Best Song of 2019 That I Didn't Realize Was a 51-Year-Old Buffalo Springfield Cover: "Questions," Jakob Dylan feat. Eric Clapton and Stephen Stills

BEST VIDEOS:
1. "ANIMA," Thom Yorke. This Netflix exclusive, directed by Paul Thomas Anderson (who also helmed the HAIM clip, see below) embraces its own Charlie Chaplin-meets-Kurt Weill vibe.
2. "Akindo Fighter," Emiko Shibamura. The type of music video that has to be experienced and digested whole, the story behind this sixty-something Japanese rapper and her "vision" is not something I can encapsulate here.
3. "Kids Turned Out Fine," A$AP Rocky. It's an understatement to say music videos in the YouTube age have grown more experimental and obtuse, and Rocky is just one artist has both enabled and benefited from this new frontier. Known for making dead-serious social commentary *and* goofy, drugged-out clips, "Kids" lands somewhere in between with mesmerizing results.
4. "Holy Water," Galantis.
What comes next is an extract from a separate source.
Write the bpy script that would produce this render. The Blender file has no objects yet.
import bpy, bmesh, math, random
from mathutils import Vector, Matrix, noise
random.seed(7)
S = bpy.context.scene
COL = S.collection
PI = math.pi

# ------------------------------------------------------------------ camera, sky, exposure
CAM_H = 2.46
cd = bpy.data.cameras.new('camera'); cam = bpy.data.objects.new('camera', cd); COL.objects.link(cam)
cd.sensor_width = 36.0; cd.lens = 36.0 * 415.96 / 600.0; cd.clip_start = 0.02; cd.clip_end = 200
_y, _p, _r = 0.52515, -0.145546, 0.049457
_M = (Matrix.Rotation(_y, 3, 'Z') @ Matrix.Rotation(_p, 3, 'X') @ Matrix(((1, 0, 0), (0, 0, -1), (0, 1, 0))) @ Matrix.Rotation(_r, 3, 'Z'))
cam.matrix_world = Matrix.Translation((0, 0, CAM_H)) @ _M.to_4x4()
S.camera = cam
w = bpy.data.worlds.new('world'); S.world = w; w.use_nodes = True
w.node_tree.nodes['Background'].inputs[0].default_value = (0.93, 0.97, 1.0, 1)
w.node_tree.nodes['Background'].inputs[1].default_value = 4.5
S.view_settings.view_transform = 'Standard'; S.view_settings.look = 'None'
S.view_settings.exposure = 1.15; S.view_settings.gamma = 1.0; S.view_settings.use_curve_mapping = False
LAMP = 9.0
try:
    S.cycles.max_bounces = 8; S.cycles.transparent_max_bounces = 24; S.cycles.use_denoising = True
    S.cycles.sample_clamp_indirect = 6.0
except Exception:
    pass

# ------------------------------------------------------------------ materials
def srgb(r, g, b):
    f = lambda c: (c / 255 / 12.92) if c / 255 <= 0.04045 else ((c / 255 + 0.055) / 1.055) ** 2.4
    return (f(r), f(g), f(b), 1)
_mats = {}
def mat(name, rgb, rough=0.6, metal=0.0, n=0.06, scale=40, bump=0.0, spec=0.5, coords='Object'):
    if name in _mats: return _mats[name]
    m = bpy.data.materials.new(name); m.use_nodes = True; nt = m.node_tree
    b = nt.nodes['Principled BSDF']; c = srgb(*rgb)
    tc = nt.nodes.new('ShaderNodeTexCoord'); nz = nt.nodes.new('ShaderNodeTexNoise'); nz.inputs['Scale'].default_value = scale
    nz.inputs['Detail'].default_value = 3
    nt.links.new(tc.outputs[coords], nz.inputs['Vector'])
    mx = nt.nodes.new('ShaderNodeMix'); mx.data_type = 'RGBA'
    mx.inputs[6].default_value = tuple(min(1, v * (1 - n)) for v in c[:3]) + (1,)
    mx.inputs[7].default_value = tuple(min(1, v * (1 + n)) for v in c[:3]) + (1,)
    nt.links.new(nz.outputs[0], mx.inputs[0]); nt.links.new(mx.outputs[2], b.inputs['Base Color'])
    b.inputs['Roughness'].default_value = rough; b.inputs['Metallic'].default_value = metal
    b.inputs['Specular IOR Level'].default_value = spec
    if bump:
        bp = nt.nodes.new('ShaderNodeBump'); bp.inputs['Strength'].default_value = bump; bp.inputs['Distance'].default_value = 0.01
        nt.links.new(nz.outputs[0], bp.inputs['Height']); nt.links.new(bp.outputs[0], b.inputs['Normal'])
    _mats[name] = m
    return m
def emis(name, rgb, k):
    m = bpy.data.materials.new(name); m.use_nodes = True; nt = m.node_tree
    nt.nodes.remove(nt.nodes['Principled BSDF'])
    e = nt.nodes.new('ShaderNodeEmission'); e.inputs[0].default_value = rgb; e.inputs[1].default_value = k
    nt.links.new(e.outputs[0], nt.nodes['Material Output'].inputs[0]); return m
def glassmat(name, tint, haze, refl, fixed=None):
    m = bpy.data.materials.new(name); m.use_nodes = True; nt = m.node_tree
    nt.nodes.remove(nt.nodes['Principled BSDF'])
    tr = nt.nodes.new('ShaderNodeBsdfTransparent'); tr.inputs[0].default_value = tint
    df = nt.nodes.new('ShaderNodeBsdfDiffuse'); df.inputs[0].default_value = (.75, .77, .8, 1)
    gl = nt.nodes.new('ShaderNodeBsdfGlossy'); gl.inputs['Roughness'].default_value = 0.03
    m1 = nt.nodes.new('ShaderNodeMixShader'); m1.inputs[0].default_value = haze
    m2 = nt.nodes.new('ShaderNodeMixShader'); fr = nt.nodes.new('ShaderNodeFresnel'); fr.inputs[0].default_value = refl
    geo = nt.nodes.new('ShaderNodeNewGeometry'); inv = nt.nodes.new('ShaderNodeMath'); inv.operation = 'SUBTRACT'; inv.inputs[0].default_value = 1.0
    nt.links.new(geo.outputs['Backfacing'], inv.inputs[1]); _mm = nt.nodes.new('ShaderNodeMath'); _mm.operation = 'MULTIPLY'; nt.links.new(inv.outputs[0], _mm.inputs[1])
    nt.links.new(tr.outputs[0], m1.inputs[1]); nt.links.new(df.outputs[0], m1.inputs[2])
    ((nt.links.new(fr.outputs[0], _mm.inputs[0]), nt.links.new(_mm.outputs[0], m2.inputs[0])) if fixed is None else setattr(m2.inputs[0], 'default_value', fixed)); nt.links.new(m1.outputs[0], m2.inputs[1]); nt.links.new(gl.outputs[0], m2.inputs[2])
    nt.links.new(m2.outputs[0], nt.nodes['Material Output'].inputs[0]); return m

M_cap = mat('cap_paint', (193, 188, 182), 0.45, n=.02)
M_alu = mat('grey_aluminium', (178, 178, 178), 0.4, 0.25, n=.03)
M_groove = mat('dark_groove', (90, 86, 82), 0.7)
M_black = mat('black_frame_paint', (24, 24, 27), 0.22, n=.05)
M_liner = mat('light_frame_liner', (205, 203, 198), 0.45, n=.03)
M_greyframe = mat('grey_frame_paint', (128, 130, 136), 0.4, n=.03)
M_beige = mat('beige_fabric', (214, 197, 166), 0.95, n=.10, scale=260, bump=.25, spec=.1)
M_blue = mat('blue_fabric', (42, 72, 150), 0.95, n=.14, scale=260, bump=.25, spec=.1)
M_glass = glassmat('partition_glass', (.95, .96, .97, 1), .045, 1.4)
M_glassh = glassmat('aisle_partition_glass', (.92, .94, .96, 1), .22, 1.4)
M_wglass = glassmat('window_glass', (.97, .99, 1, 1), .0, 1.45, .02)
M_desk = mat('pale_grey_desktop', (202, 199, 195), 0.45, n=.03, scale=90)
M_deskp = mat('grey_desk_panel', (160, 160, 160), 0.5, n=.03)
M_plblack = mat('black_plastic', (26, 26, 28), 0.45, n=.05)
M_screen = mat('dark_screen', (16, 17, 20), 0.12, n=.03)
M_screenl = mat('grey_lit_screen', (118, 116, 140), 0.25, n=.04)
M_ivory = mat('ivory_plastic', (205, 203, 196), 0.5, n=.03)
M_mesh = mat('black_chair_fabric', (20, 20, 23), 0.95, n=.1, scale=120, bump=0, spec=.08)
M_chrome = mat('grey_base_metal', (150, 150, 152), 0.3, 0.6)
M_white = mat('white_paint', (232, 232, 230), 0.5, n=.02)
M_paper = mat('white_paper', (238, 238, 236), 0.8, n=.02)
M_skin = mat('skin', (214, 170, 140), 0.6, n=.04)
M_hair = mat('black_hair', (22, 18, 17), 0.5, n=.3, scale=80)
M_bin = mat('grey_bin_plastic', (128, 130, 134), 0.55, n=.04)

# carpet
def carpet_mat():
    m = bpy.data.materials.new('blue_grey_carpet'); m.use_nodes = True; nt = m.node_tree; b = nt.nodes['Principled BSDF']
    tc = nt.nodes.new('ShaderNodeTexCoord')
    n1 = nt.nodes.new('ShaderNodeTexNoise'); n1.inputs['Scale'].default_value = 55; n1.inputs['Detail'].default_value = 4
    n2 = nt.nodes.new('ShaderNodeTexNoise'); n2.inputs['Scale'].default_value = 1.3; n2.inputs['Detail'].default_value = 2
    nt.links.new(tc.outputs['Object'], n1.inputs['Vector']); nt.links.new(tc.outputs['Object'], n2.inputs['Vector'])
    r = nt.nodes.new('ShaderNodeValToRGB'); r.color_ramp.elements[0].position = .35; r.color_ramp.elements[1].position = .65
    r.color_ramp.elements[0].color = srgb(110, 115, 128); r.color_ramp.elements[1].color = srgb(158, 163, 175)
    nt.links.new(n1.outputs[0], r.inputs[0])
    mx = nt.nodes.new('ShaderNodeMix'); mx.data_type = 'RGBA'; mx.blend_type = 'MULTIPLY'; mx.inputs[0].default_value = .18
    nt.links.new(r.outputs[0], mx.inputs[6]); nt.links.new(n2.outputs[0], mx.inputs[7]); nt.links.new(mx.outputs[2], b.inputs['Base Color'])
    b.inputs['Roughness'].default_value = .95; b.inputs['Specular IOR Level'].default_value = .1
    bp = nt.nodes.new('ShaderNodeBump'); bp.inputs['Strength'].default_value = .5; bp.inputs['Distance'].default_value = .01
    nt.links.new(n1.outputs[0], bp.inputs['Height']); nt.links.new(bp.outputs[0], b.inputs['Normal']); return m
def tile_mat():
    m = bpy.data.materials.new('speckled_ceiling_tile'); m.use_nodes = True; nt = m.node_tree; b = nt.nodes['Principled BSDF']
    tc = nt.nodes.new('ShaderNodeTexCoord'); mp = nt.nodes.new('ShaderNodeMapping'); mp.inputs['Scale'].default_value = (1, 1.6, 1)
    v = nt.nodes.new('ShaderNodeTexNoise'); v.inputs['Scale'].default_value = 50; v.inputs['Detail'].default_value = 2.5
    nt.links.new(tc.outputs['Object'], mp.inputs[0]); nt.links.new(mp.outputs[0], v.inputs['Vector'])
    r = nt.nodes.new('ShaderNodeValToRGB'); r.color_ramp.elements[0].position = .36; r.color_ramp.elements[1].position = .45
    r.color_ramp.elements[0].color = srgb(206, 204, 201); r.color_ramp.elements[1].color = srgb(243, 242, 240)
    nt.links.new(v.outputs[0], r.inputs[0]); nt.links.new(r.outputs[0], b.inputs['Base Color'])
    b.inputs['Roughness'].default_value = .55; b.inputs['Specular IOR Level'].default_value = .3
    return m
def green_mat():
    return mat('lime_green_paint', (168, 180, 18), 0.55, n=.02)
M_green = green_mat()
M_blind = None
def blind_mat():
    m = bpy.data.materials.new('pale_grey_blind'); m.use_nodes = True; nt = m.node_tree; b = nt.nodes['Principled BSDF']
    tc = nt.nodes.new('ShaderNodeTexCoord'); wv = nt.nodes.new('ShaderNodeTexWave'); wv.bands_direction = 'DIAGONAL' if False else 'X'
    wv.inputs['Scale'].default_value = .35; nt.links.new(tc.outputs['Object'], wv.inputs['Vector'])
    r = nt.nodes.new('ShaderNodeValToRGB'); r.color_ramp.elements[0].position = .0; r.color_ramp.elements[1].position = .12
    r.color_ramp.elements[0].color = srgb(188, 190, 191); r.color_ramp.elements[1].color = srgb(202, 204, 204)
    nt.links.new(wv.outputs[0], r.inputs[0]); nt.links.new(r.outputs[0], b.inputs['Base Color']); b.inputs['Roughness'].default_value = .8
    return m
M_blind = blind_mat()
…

Synchronized swimming in an underappreciated art.
5. "Unemployed," Tierra Whack. A deliciously (pun intended) macabre video about sentient potatoes, as Whack wittily riffs on hating your job.
6. "Land of the Free," The Killers. The Spike Lee/Brandon Flowers collab we didn't know we needed.
7. "Hand Solo," Marika Hackman. It's a double entendre. I'll let you figure it out.
8. "Red Bull and Hennessey," Jenny Lewis. A song of the year candidate beyond a doubt, the video is behind the scenes footage of a music video concept that didn't come together. At least they didn't completely waste Jeff Goldblum and Beck.
9. "Almeda," Solange. As oblique as the album it came from, this clip is a surreal bliss-out, a brown and black moodscape about identity and individuality.
10. "Summer Girl," HAIM. That's a lot of shirts.

Honorable Mention: "Compliance," Preoccupations. All hail the tree creature!